Democrats will do anything to pass health insurance reform, even, it seems, subvert the constitution. Knowing that they still lack the votes to pass the kickback-filled Senate health reform bill word-for-word, Democrats in the United States House of Representatives have concocted what they think may be a way around having an up-or-down vote on the legislation. Sane individuals would pause and look for a means to start over, or would move on to another issue. Instead, however, these Democrats want to hold a vote accepting the Senate bill without actually voting on the legislation itself. Sadly, President Obama seems content to accept such absurd behavior.
In two separate U.S. Supreme Court cases (here and here) the majority has held that the federal constitution requires a specific process for the passage of legislation; and identical text must pass in each house of Congress prior to going to the president for signature. What has been called the Slaughter solution in press accounts, for Representative Louise Slaughter (D-NY), would deem the Senate bill to be accepted by the House as is without a formal vote on the text of the bill itself. Democrats, in effect, are proposing to use a stunt to pass legislation while being able to claim that they did no such thing. In reality, legislators sworn to uphold the constitution will be remaking one sixth of the U.S. economy through parliamentary gimmickry. Yet, it was precisely this sort of thing that the framers of the United States Constitution opposed.
There are now, and will forever, be disputes over what precisely is allowable or not under the federal constitution. However, rational people on the left and the right generally agree that its provisions offer broad support for personal liberty. For this reason, the first and fourth amendments to the U.S. Constitution are well known. The broad interpretations offered over many years of the fourteenth amendment to said constitution define rather broadly its guarantee of due process of the laws. The amendments to the U.S. Constitution, usually crafted to defend one’s rights against excesses of government power, are not the only portions of the world-renowned ocument safeguarding personal liberty.
Disputes over due process often arise in instances if criminal law. However, its pertinence applies to the law generally, and the framers of the U.S. Constitution had a precise reason for establishing two legislative chambers to comprise the Congress.
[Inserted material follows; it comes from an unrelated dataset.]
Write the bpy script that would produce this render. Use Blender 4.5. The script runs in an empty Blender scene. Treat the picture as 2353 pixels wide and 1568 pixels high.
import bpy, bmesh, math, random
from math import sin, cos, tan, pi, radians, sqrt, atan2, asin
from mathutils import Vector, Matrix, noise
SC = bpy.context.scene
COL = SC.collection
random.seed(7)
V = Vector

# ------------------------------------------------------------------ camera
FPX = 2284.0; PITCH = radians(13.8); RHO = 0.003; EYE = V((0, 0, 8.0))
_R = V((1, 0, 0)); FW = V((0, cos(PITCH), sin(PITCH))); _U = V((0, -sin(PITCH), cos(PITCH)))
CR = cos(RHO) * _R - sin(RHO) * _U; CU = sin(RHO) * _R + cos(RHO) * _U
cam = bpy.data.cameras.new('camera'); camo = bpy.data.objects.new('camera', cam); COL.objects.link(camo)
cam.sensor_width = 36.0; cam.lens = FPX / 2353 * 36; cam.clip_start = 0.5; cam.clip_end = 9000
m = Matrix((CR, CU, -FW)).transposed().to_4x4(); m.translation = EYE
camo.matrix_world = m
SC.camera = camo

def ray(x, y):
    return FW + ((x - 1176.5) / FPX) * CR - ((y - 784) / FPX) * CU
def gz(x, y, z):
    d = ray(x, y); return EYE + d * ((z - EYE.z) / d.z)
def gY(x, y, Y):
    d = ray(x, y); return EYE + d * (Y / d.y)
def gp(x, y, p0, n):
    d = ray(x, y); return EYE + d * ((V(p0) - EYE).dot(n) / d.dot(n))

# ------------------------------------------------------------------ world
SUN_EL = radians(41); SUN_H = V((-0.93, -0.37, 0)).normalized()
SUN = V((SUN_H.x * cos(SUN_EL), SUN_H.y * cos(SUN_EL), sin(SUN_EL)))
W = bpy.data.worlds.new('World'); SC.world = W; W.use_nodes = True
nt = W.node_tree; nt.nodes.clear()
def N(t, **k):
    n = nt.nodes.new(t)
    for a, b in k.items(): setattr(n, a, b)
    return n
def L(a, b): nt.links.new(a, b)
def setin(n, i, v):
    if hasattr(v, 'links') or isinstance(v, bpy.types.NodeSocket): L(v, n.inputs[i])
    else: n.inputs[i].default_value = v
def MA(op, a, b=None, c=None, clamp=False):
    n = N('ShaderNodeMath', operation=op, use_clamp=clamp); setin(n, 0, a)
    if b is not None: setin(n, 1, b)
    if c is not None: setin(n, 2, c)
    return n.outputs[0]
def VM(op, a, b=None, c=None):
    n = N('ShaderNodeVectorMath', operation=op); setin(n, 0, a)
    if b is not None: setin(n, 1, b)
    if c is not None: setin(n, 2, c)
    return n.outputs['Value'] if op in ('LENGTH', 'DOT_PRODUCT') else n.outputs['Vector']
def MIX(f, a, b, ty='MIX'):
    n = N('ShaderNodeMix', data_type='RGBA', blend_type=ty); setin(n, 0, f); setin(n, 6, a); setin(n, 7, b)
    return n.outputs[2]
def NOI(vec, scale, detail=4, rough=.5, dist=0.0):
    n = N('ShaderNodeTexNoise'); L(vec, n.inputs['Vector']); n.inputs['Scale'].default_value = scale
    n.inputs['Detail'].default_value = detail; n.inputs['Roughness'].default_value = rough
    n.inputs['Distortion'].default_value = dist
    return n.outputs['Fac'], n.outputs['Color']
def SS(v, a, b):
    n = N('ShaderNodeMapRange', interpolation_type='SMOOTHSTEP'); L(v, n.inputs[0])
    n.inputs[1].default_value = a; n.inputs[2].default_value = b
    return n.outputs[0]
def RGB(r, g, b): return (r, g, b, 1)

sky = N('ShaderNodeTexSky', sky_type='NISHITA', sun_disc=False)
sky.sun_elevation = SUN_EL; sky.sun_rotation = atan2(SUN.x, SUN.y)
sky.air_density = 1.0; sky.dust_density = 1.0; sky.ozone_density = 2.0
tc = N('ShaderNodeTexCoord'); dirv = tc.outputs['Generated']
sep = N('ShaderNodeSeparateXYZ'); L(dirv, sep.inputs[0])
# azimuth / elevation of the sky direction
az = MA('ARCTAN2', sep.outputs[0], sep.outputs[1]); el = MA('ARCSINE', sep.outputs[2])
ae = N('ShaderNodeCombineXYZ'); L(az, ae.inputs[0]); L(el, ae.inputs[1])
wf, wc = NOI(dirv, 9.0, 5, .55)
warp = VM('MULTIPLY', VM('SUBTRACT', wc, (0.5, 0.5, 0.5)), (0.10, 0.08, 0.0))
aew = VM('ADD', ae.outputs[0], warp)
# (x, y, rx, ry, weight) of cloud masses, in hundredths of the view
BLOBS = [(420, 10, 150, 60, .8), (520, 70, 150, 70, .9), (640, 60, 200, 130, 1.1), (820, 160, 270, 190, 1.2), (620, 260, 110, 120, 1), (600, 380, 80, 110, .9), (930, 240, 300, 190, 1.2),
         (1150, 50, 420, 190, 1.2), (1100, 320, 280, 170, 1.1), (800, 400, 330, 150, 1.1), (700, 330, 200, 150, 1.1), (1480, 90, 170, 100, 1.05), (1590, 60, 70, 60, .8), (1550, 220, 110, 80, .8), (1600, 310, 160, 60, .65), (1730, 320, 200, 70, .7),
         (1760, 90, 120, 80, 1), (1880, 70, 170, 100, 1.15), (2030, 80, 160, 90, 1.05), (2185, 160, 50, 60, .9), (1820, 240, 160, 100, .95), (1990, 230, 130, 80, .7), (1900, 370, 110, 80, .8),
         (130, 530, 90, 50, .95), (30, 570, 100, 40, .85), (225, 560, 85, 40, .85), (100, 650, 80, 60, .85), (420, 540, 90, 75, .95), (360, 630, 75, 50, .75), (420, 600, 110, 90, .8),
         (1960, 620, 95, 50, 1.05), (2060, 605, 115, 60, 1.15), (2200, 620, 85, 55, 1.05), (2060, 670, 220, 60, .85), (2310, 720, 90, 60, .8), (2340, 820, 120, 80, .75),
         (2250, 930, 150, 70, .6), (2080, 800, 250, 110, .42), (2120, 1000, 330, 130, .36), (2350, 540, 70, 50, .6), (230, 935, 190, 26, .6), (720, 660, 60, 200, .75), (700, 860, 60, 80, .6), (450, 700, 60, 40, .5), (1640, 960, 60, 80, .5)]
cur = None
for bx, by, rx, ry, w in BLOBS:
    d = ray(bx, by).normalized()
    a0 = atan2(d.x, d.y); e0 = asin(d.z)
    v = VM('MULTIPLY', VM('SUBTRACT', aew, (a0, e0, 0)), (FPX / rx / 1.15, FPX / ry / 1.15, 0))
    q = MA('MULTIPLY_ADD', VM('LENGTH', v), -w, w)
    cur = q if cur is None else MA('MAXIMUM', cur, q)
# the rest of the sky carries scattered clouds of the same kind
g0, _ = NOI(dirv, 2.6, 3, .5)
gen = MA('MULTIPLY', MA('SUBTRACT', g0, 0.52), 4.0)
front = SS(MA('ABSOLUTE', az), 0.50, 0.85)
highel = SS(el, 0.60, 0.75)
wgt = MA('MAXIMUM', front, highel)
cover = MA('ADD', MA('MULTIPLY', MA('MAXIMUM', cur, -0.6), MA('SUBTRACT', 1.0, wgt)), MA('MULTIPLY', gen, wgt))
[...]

Nearly any student of the U.S. political system knows that the two houses of Congress are apportioned differently to prevent any one state from dominating the national government. Inferring though that such is the reason why the Congress is bicameral would be inaccurate. Indeed, James Madison’s Virginia Plan called for a bicameral Congress wherein both chambers were elected on the basis of population. The formation of the United States Senate resulted from a compromise between that Virginia Plan and one offered by William Paterson of New Jersey which would have given each of the thirteen states equal representation regardless of population. The purpose of bicameralism on the federal level was to better secure the liberties of individuals and the states within the Union. To pass health insurance reform through the Slaughter solution, or its proper name, the “self-executing rule” would undermine bicameralism and fundamentally go against the best values of the U.S. political system.
One thing was actually correct in the justly maligned changes proposed to the Texas school curriculum; the government of United States of America is a constitutional republic, not a democracy. While this constitutional republic functions democratically, unbridled democracy can produce the greatest of human tragedies. The pure democracy affirms the interest of the collective over that of the individual in every possible instance. A purely democratic system is one in which the leader can be voted more power without checks on his new authority.
Civil libertarians were correct to criticize the excesses of the previous administration in its efforts to combat terrorism. Yet, there has been little more than silence from them now that the party and president in power are engaged in every activity imaginable to grow the power of the state in another area of public policy. This is particularly disturbing when considering the expanse of the present measure and its lack of any real fiscal constraint. The use of the self-executing rule in the House and budgetary reconciliation together to pass health reform would be the largest single abuse of federal authority since FDR proposed packing the Supreme Court with sycophants in 1937 to further his partisan agenda.
Democrats, to defend their legislative shenanigans, have argued that Republicans have used the budget reconciliation process numerous times in the past. Quality, however, matters more than quantity; adjusting rates of taxation or adding a prescription drug benefit to an existing program is substantively different from overhauling the entire health insurance system. Using reconciliation, as has been proposed, for health care reform would go against the fiscal policy nature of the process. Senator Byrd (D-WV) opposed using reconciliation for the aborted 1993 health reform plan precisely because of its substantive reach beyond short-term fiscal policy, and the constraints on debate imposed by such a process.
The Tea Party movement has been widely criticized. For the record, this author has shown concern over its excesses in the past. Speaker Pelosi in recent weeks suggested that Democrats share some sentiments with the Tea Partiers. Unfortunately, it seems the sentiments shared aren’t those pertaining to personal liberty, but rather those disdaining good governance and blind partisanship.